Relentless Refactoring

Relentless Refactoring

Don't be afraid to move things around

I am slowly building a reputation in my team as someone who can’t just make a change without restructuring everything. Maybe it’s a behavioural defect, unnecessary perfectionism. It could just be pure stubbornness. Whatever you put it down to I am not planning on changing any time soon and I would encourage my team to adopt a similar attitude.

When you start your journey as a software developer, contributing to an existing code base can be daunting. You are keen to keep your changes minimal, not to rock the boat and you don’t know any better. What choice do you have but to emulate the existing work?

I think that fear of going against the grain or overstepping your mark can contribute to a viscous cycle of reinforcing bad practices, multiplying technical debt and stifling creativity.

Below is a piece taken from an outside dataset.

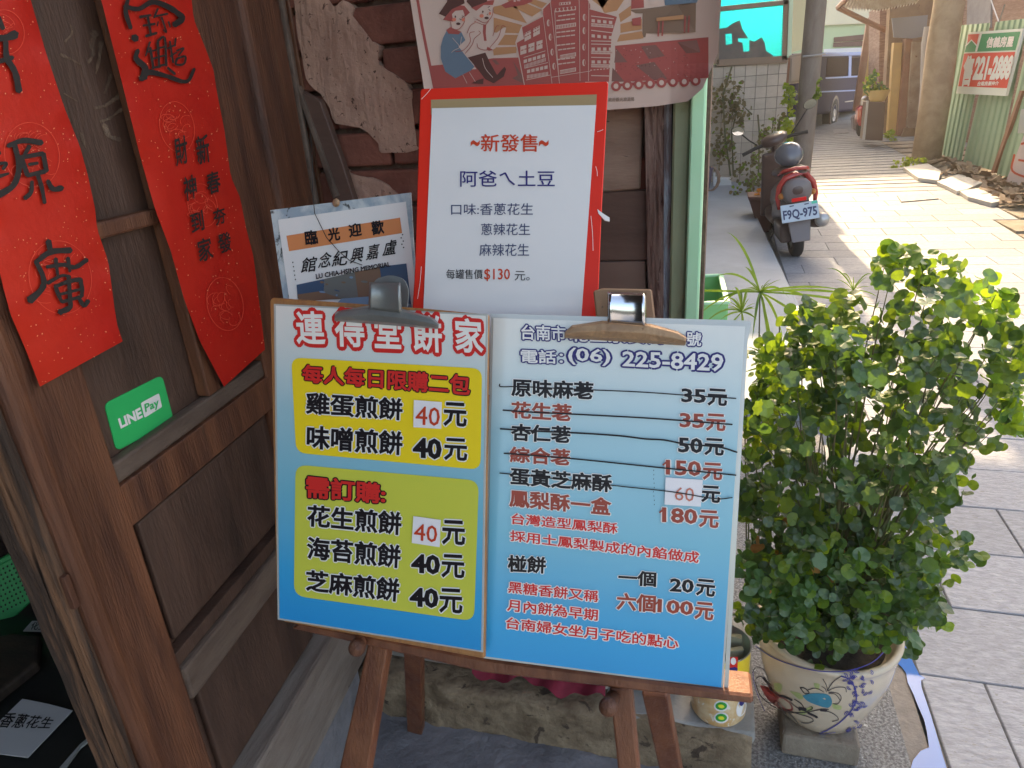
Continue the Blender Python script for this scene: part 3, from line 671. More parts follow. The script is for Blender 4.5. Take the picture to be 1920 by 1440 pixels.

Let me explain why I think this way.

Questioning is good

I think putting yourself out there is good for all parties. The worst case scenario is your implementation is bad and someone tells you why. You lose a bit of time but you learn something. The best case scenario is that your approach is taken up, other people might learn something and after some refinement, the code base is better for everyone.

If you have a positive experience as a junior with more experienced developers welcoming a change of opinion I think this fosters a better team spirit of innovation and openness. You will be more receptive when you are in a more experienced position and people will value your receptiveness to new ideas.

I have always seen programming as a creative activity. There are different ways to achieve the same outcome and different people express themselves in their own ways. Thinking outside the box and trying to approach problems from different angles often leads to more innovative ideas that can push your project to the next level.

Boy Scout rule

Leave the code base in a better state than you found it

The old mantra of the scouts. Don’t be happy with returning your campsite to the state in which you found it, if you find something broken by someone else, a bit of rubbish left behind. Pick it up, fix it. Sure it is outside the scope of your task but without these little acts of good will a code base can decline into a state of neglect.

It can be as simple as fixing a typo in a variable name or fixing some indentations. Maybe the scope of corrections could be slightly more involved like extracting a bloated inner class or refactoring a unit test file. Whatever it is, take pride in your project and sort it out.

Refactor to do

I read a quote recently which resonated particularly with me.

Make the change easy then make the easy change

To refactor is to do.

You shouldn’t be happy forcing an awkward change, potentially breaking a nice pattern. If the new functionality doesn’t fit with the current implementation, the current implementation needs to change. The fact that a change is not easy to make should not be overlooked.

Refactor first. Try to keep it simple, aim for the code to functionally do exactly the same thing. A reviewer can then just satisfy themselves that nothing has broken. You also separate any refactoring tasks from any new implementation which should help cap the complexity and keep you focused.

If your unit test coverage is good, you should be able move things around with confidence. If your unit tests are well written, any restructuring should be easy to reflect in test updates (surprise surprise tests are important).

Once you have set everything up, the feature should be trivial. Trivial changes are easy to understand when the next person picks it up. Also the review becomes much more intuitive. Funnily enough, simpler code is less buggy code as well.

To sum up

Normalise refactoring, do it constantly and keep putting quality first. Good codebases are just nice to work on, I am convinced team morale is strongly tied to code quality. As a developer you should always try to justify refactoring work, it will pay off in the long run.